EX-3.1 2 ny20021593x2_ex3-1.htm EXHIBIT 3.1

Exhibit 3.1

EXHIBIT A

TENTH AMENDED AND RESTATED CERTIFICATE OF INCORPORATION

OF

EARGO, INC.

1.          Name. The name of this corporation is Eargo, Inc. (the “Corporation”).

2.          Registered Office. The registered office of the Corporation in the State of Delaware is located at c/o Maples Fiduciary Services (Delaware) Inc., 4001 Kennett Pike, Suite 302, Wilmington, New Castle County, Delaware 19807.  The name of its registered agent at such address is Maples Fiduciary Services (Delaware) Inc.

3.          Purpose. The purpose of the Corporation is to engage in any lawful act or activity for which corporations may be organized under the General Corporation Law of the State of Delaware (the “DGCL”).

4.          Stock. The total number of shares of stock that the Corporation shall have authority to issue is twenty-one million (21,000,000) shares of common stock, $0.001 par value per share (“Common Stock”).  Each share of Common Stock shall be entitled to one vote.

5.          Change in Number of Shares Authorized. Except as otherwise provided in the provisions establishing a class of stock, the number of authorized shares of any class or series of stock may be increased or decreased (but not below the number of shares thereof then outstanding) by the affirmative vote of the holders of a majority of the voting power of the Corporation entitled to vote irrespective of the provisions of Section 242(b)(2) of the DGCL.

6.          Election of Directors. The business and affairs of the Corporation shall be managed by or under the direction of the board of directors of the Corporation (the “Board of Directors”).  The size of the Board of Directors shall be determined as set forth in the bylaws of the Corporation, as in effect from time to time (the “Bylaws”).  The election of directors need not be by written ballot unless the Bylaws shall so require.

7.          Authority of Directors.

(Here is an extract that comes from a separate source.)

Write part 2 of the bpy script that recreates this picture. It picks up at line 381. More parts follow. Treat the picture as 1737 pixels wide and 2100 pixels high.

In furtherance and not in limitation of the power conferred upon the Board of Directors by law, the Board of Directors shall have power to make, adopt, alter, amend and repeal from time to time the Bylaws of the Corporation, subject to the right of the stockholders entitled to vote with respect thereto to alter and repeal the Bylaws made by the Board of Directors.

8.          Liability of Directors. To the fullest extent permitted by the DGCL, as the same exists or as may hereafter be amended, a director of the Corporation shall not be personally liable to the Corporation or its stockholders for monetary damages for breach of fiduciary duty as a director. If the DGCL is amended after the date of this Tenth Amended and Restated Certificate of Incorporation to authorize corporate action further eliminating or limiting the personal liability of directors, then the liability of a director of the Corporation shall be eliminated or limited to the fullest extent permitted by the DGCL as so amended, automatically and without further action, upon the date of such amendment.  Neither any amendment nor repeal of this paragraph 8, nor the adoption by amendment of this Tenth Amended and Restated Certificate of Incorporation of any provision inconsistent with this paragraph 8, shall eliminate or reduce the effect of this paragraph 8 in respect of any matter occurring, or any action or proceeding accruing or arising (or that, but for this paragraph 8, would accrue or arise) prior to such amendment or repeal or adoption of an inconsistent provision.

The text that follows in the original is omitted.